■ THE DATA:

— start —

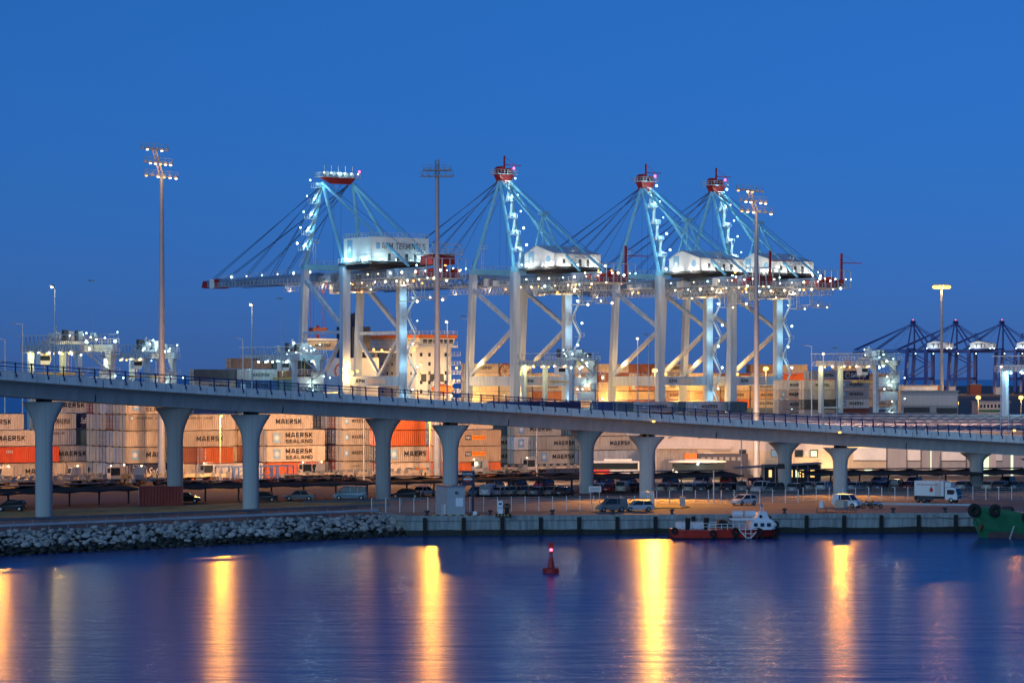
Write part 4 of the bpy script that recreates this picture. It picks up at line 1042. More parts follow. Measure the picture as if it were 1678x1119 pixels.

— end —
— start —

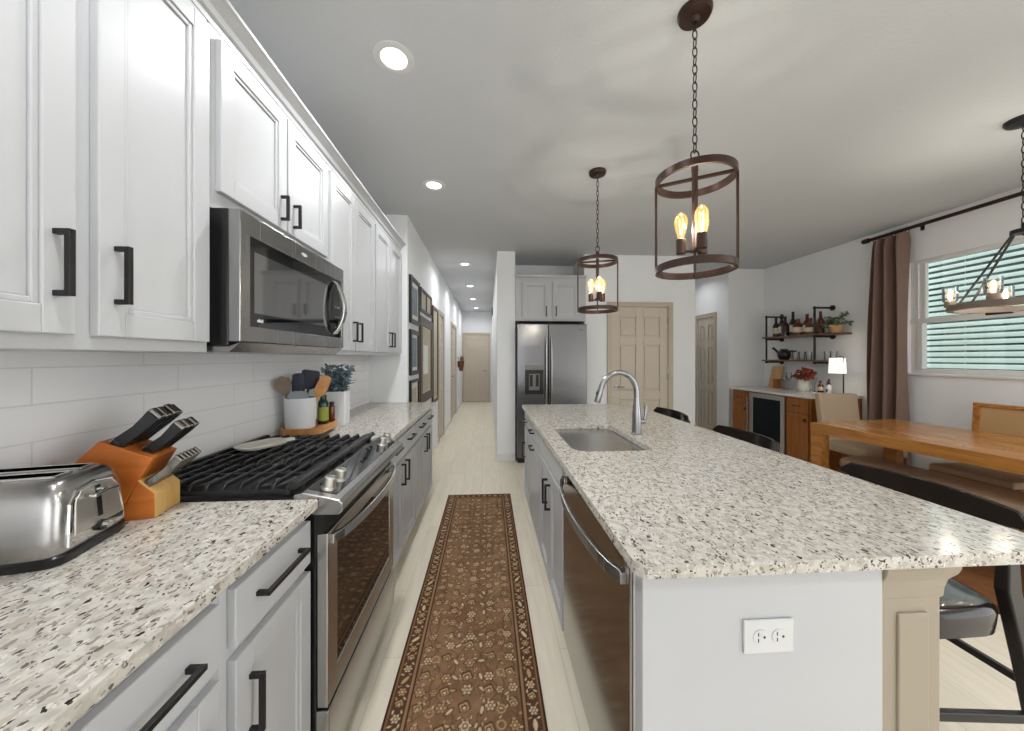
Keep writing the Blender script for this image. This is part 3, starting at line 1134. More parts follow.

— end —
— start —

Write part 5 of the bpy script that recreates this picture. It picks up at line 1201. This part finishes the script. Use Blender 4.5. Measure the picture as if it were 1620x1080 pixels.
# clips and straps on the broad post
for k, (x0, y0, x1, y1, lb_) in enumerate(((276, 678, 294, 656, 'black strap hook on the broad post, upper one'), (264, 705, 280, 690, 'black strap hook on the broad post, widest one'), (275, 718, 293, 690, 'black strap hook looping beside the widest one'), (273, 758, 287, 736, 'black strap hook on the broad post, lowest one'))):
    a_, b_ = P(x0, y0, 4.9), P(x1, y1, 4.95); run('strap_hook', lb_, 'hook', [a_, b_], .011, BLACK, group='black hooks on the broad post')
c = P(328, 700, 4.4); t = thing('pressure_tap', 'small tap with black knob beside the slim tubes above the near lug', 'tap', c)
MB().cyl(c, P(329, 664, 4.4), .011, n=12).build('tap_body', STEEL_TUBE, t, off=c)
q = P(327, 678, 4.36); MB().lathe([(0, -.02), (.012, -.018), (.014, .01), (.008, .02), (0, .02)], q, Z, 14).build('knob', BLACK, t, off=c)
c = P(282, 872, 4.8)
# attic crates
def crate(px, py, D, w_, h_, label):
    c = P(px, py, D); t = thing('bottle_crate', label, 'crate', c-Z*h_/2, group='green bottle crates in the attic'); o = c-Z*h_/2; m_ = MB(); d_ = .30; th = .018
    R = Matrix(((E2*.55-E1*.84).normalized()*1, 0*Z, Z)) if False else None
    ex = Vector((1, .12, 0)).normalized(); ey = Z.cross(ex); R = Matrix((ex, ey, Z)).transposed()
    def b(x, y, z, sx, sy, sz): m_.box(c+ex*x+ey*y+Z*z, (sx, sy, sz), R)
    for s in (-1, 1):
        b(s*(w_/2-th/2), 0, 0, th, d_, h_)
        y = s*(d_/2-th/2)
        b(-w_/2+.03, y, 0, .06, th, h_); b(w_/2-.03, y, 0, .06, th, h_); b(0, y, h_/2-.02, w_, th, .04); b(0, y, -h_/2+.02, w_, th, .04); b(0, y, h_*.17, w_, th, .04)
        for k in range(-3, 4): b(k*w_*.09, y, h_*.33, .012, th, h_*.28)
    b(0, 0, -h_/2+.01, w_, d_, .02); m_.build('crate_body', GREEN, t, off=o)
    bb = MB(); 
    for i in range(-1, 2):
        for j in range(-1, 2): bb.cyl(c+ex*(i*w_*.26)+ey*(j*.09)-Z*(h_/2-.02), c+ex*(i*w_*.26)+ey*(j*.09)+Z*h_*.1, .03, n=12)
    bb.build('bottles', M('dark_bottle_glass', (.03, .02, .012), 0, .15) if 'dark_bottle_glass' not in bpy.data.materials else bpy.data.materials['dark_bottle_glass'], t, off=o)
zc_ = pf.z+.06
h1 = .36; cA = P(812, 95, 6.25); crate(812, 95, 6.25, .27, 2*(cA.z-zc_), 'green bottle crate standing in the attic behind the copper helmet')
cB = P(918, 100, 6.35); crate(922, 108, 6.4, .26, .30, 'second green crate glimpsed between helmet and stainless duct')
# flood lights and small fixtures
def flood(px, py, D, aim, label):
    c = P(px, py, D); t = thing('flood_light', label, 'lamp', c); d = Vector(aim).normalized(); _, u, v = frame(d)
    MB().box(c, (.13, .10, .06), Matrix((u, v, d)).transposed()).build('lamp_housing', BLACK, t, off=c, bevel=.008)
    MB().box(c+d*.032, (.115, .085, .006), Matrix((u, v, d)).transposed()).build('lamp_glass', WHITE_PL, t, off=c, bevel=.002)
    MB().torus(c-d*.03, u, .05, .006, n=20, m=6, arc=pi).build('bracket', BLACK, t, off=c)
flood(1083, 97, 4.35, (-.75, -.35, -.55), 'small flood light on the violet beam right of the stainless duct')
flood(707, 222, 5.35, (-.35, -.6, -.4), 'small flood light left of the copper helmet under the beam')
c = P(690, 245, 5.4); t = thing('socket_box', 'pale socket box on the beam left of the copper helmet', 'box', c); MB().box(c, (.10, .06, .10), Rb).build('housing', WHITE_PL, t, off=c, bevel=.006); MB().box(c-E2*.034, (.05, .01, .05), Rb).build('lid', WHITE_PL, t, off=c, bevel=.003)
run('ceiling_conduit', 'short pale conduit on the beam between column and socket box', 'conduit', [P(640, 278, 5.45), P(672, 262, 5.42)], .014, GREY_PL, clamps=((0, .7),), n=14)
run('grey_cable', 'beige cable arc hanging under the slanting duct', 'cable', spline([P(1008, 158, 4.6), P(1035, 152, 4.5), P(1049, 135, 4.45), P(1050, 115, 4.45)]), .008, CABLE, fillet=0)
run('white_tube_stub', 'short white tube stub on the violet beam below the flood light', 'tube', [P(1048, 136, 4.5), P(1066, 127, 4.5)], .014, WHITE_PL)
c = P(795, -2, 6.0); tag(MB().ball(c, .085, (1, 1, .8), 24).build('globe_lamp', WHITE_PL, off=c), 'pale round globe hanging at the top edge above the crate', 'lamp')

— end —

Select the lines that carry the string "this" and copy them.

■ OUTPUT:
Write part 4 of the bpy script that recreates this picture. It picks up at line 1042. More parts follow. Measure the picture as if it were 1678x1119 pixels.
Keep writing the Blender script for this image. This is part 3, starting at line 1134. More parts follow.
Write part 5 of the bpy script that recreates this picture. It picks up at line 1201. This part finishes the script. Use Blender 4.5. Measure the picture as if it were 1620x1080 pixels.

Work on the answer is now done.